India Cautious as It Looks to Recover American Body

India Cautious as It Looks to Recover American Body
American adventurer John Allen Chau, right, stands for a photograph with Founder of Ubuntu Football Academy Casey Prince, 39, in Cape Town, South Africa. (Sarah Prince/AP)
The Associated Press
11/26/2018
Updated:
11/26/2018

NEW DELHI—Indian officials have traveled repeatedly in recent days near the remote island where an American missionary was killed by people who have long resisted the outside world. But they have not set foot onto North Sentinel Island since the killing, and it remains unclear if they will.

“They are a treasure,” Dependera Pathak, director-general of police on the Andaman and Nicobar island groups, said of the Sentinelese people. “We cannot go and force our way in. We don’t want to harm them.”

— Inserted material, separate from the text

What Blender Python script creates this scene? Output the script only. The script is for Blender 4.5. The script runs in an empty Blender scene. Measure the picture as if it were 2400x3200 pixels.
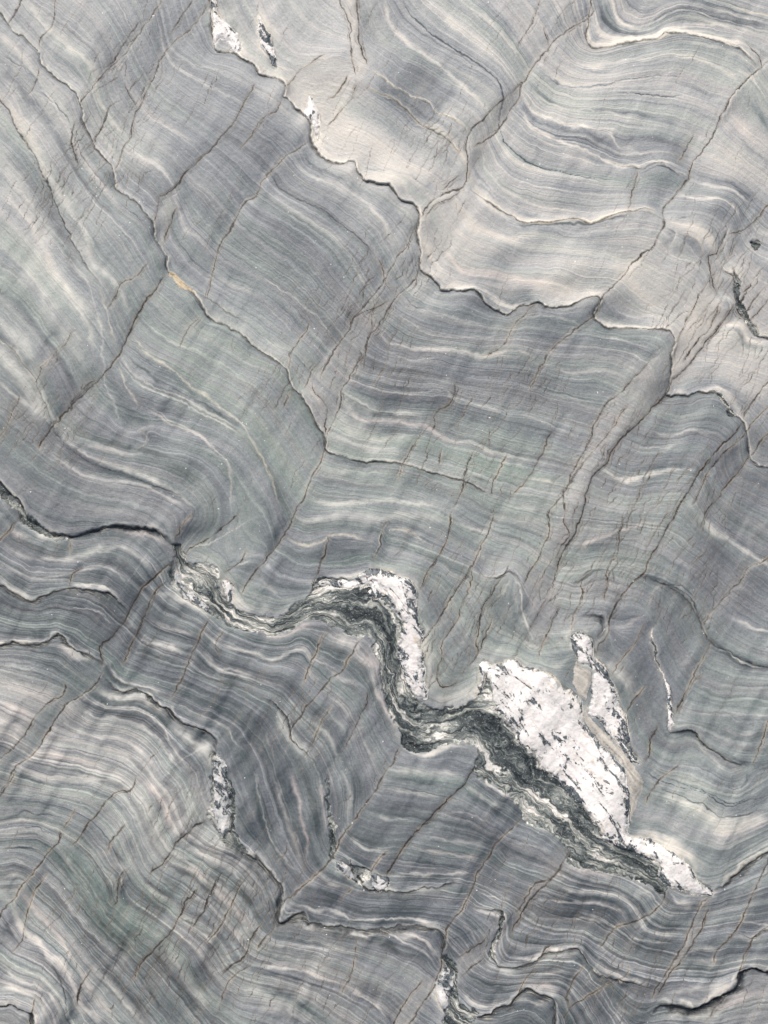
import bpy, math
import numpy as np

# ------------------------------------------------------------------ camera, light, exposure
scene = bpy.context.scene
PX = 0.001                      # one photograph pixel (of 2400 x 3200) is one millimetre of rock
W0, H0 = 2400.0, 3200.0

cam_d = bpy.data.cameras.new("camera")
cam = bpy.data.objects.new("camera", cam_d)
scene.collection.objects.link(cam)
cam_d.sensor_fit = 'VERTICAL'
cam_d.sensor_height = 24.0
CAM_Z = 4.6
cam_d.lens = 24.0 * CAM_Z / (H0 * PX)
cam.location = (0, 0, CAM_Z)
cam_d.clip_start = 0.05
cam_d.clip_end = 200
scene.camera = cam

SUN_EL, SUN_AZ = math.radians(50), math.radians(-22)    # azimuth from +Y (top of the picture), negative = to the left
world = bpy.data.worlds.new("World")
scene.world = world
world.use_nodes = True
wn = world.node_tree.nodes
sky = wn.new('ShaderNodeTexSky')
sky.sky_type = 'NISHITA'
sky.sun_disc = False
sky.sun_elevation = SUN_EL
sky.sun_rotation = SUN_AZ
sky.dust_density = 3.0
wn['Background'].inputs[1].default_value = 0.06
world.node_tree.links.new(sky.outputs[0], wn['Background'].inputs[0])

sun_d = bpy.data.lights.new("sun", 'SUN')
sun_d.energy = 3.3
sun_d.angle = math.radians(22)
sun_d.color = (1.0, 0.95, 0.885)
sun = bpy.data.objects.new("sun", sun_d)
scene.collection.objects.link(sun)
sun.rotation_euler = (-(math.pi/2 - SUN_EL), 0, -SUN_AZ)

scene.view_settings.view_transform = 'Standard'
scene.view_settings.look = 'None'
scene.view_settings.gamma = 1
scene.view_settings.use_curve_mapping = False
scene.view_settings.exposure = 0.64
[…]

The Sentinelese, who scholars believe are descendants of Africans who migrated to the area about 50,000 years ago, survive on the small, forested island by hunting, fishing and gathering wild plants. Almost nothing is known of their lives, except that they attack outsiders with spears or bows and arrows.

American John Allen Chau was killed by islanders in mid-November after paying fishermen to smuggle him to the island, where outsiders are effectively forbidden by Indian law. The fishermen told authorities that they saw the Sentinelese bury Chau’s body on the beach.

Map locates North Sentinel Island. (Photo/AP)
Map locates North Sentinel Island. (Photo/AP)

A boat carrying police and other officials approached North Sentinel on Friday and Saturday, watching the Sentinelese through binoculars. On Nov. 24, the tribesmen were armed with spears and bows and arrows, but they did not attempt to shoot them at the authorities, Pathak said.

“We watched them from a distance and they watched us from a distance,” he said.

Officials have not given up on recovering the body, he said. But they are moving very gingerly, studying a 2006 incident in which fishermen whose boat drifted onto the island were killed.

“We are looking carefully at what happened then, and what [the Sentinelese] did,” he said. “We are consulting anthropologists to see what kind of friendly gesture we can make.”

The islanders buried the two fishermen on the beach in 2006, but dug up the corpses after a few days and propped them upright. Authorities apparently never recovered those bodies, and the killings were never investigated.

There has been no significant contact with the Sentinelese for generations. Anthropologists used to occasionally drop off gifts of coconuts and bananas, but even those visits were stopped years ago.